Goal of the exercise: Scan each line of the records for the word "pixels" and extract the ones that have it.

------ Dataset excerpts ------

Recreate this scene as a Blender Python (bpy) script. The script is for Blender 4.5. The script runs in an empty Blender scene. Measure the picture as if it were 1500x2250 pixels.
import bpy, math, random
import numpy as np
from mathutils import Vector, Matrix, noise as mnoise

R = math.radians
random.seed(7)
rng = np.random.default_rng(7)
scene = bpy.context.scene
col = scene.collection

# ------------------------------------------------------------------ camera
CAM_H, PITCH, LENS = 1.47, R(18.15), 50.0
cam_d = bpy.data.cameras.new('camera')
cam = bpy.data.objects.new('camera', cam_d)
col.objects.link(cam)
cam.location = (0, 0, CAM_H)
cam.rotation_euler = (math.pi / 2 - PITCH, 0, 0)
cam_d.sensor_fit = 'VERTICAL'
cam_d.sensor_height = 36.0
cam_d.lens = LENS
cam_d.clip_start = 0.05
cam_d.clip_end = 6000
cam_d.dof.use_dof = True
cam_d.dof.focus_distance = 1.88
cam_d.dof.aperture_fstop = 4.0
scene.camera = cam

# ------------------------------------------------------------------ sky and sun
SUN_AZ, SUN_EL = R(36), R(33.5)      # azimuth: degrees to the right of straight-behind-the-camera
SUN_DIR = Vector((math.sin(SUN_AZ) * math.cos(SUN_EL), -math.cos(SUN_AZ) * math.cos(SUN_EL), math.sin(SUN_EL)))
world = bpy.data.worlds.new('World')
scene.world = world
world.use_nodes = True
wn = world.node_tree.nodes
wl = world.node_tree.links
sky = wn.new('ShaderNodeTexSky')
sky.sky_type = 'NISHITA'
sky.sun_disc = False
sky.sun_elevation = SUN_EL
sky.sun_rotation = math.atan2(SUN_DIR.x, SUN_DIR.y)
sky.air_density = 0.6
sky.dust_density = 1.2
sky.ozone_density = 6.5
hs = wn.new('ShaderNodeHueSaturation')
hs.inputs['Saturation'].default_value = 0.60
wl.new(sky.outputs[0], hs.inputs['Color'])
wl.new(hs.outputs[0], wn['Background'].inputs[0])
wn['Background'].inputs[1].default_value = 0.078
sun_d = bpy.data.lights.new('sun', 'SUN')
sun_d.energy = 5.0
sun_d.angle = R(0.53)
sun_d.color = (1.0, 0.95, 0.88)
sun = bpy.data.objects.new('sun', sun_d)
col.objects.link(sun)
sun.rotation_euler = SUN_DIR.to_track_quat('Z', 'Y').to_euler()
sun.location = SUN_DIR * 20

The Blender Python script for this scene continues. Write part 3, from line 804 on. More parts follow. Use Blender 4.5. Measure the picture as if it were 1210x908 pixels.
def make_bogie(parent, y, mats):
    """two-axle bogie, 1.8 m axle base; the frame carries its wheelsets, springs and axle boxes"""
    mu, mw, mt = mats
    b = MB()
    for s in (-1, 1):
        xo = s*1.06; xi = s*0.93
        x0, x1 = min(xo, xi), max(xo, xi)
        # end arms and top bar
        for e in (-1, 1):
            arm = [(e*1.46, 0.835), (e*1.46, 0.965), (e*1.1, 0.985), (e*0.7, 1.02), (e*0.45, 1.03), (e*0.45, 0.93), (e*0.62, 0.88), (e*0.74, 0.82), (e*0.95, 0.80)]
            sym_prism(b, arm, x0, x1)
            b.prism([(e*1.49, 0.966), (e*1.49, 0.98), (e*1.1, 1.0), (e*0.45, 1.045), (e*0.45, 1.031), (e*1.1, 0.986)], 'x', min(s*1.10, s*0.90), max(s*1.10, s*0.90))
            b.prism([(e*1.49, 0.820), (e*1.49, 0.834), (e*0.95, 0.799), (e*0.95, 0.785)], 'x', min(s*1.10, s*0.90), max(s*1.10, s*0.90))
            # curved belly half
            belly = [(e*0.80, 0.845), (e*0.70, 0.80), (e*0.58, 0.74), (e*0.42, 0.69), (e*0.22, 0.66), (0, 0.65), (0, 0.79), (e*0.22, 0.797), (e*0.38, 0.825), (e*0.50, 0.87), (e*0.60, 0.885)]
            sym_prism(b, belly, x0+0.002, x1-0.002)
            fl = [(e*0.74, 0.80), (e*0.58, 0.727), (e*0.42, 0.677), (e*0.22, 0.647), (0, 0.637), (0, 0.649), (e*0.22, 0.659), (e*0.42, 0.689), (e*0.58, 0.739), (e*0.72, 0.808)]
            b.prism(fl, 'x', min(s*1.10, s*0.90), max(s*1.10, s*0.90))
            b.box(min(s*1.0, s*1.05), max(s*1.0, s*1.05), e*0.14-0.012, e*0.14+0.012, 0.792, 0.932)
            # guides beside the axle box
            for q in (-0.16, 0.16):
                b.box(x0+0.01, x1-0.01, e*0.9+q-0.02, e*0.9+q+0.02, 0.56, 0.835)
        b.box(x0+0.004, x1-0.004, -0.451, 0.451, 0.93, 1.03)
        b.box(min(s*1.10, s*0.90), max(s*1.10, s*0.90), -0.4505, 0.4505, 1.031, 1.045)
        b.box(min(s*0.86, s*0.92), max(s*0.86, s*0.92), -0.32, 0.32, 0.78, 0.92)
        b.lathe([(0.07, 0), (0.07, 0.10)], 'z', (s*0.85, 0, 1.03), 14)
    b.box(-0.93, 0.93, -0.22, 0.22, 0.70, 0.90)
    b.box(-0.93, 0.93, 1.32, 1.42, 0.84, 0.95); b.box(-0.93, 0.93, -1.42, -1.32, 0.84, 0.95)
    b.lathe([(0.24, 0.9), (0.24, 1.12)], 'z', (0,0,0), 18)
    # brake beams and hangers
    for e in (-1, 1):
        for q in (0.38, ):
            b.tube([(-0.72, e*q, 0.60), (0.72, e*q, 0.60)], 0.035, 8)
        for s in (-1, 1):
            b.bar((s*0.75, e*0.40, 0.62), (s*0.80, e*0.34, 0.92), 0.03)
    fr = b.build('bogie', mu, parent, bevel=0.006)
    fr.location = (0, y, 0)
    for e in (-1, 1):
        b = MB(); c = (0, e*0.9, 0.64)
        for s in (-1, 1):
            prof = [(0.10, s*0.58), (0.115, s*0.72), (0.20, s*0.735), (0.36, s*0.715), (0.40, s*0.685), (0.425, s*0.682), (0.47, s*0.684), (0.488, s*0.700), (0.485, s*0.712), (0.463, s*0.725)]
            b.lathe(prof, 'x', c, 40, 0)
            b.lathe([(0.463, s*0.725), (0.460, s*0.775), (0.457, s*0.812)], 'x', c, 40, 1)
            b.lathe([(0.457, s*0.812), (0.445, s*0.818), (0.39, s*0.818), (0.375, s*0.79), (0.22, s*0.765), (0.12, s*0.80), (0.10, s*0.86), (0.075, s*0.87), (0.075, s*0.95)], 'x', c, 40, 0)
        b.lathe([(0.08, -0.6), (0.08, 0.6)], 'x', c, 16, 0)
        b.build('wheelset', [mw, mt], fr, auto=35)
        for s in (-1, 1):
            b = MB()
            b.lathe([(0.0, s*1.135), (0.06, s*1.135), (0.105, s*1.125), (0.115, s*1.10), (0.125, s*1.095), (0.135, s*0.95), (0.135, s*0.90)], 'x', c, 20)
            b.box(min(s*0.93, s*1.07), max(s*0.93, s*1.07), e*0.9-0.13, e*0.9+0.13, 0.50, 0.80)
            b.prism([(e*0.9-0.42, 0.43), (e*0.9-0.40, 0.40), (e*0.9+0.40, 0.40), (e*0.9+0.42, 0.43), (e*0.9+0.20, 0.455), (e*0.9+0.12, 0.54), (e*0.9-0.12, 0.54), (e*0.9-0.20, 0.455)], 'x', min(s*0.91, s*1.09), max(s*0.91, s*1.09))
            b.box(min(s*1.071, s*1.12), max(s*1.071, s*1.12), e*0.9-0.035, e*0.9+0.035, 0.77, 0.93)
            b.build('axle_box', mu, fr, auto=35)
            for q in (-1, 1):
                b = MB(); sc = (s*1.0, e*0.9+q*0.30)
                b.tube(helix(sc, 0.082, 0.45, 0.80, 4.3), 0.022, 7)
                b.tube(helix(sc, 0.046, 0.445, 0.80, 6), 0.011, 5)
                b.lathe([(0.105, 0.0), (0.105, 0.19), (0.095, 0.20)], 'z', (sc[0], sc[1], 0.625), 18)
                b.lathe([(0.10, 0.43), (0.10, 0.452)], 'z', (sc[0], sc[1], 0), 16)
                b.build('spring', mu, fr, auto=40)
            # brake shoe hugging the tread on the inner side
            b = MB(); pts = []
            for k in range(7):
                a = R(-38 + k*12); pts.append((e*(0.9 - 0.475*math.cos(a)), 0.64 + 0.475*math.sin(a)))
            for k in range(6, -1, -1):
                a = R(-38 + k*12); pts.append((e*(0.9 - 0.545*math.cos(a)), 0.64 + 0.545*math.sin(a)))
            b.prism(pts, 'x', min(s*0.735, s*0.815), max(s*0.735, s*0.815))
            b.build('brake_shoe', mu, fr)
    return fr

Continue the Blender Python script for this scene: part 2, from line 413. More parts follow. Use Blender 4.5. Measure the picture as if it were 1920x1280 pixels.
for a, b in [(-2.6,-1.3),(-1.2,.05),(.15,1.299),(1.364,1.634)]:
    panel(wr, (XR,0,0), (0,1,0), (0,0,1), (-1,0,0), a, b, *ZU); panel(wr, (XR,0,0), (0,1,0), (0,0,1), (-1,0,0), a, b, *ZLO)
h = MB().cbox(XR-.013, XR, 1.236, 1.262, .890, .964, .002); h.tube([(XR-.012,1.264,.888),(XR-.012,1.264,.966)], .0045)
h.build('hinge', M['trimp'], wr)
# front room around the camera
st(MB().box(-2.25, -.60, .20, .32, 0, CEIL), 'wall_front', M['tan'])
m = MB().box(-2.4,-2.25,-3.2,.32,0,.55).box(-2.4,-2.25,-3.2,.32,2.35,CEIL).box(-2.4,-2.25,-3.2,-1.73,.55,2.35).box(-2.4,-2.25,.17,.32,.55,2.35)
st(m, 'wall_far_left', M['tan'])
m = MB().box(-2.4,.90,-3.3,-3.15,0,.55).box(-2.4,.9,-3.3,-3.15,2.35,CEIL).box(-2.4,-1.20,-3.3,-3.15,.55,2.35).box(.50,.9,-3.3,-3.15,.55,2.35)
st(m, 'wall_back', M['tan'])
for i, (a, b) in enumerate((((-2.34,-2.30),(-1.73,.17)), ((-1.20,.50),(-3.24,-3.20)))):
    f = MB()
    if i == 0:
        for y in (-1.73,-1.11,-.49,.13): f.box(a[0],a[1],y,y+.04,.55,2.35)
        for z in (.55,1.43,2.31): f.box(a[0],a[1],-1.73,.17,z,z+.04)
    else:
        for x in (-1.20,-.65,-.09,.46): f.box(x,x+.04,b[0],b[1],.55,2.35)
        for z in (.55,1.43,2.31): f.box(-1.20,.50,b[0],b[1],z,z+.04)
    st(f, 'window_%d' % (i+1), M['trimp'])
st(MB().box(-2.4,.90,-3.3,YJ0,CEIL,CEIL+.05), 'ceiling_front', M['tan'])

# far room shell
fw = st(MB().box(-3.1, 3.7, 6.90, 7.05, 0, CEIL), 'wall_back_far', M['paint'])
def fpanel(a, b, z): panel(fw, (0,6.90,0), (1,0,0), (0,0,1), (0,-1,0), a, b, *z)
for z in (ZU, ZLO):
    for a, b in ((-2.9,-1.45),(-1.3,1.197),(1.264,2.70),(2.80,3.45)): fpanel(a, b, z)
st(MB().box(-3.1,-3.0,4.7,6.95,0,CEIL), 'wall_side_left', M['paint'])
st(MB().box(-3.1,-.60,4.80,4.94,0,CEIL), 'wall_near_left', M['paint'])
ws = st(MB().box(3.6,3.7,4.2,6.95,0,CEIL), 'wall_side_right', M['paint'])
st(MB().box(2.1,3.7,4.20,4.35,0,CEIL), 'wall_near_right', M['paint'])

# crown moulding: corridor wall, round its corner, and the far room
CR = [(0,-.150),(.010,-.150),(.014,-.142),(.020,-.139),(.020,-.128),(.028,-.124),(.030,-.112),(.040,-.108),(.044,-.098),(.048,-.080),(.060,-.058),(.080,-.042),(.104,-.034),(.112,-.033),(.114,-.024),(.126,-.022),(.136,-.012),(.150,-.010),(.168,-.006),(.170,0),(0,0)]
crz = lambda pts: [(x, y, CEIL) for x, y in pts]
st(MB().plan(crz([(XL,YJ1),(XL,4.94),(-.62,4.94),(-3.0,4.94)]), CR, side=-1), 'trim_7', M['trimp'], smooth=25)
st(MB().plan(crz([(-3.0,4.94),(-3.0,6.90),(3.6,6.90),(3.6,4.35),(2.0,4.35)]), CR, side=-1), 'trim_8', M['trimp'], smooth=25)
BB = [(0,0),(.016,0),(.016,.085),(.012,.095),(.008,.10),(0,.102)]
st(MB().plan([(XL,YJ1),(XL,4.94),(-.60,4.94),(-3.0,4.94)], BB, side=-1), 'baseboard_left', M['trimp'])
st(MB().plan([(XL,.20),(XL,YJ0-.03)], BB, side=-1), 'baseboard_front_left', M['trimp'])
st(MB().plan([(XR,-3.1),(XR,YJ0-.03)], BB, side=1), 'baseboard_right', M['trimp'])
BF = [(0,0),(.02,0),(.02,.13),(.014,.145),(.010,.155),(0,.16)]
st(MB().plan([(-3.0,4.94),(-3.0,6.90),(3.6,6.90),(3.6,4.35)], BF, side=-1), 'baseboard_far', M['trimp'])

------

Solution to the problem:
Recreate this scene as a Blender Python (bpy) script. The script is for Blender 4.5. The script runs in an empty Blender scene. Measure the picture as if it were 1500x2250 pixels.
The Blender Python script for this scene continues. Write part 3, from line 804 on. More parts follow. Use Blender 4.5. Measure the picture as if it were 1210x908 pixels.
Continue the Blender Python script for this scene: part 2, from line 413. More parts follow. Use Blender 4.5. Measure the picture as if it were 1920x1280 pixels.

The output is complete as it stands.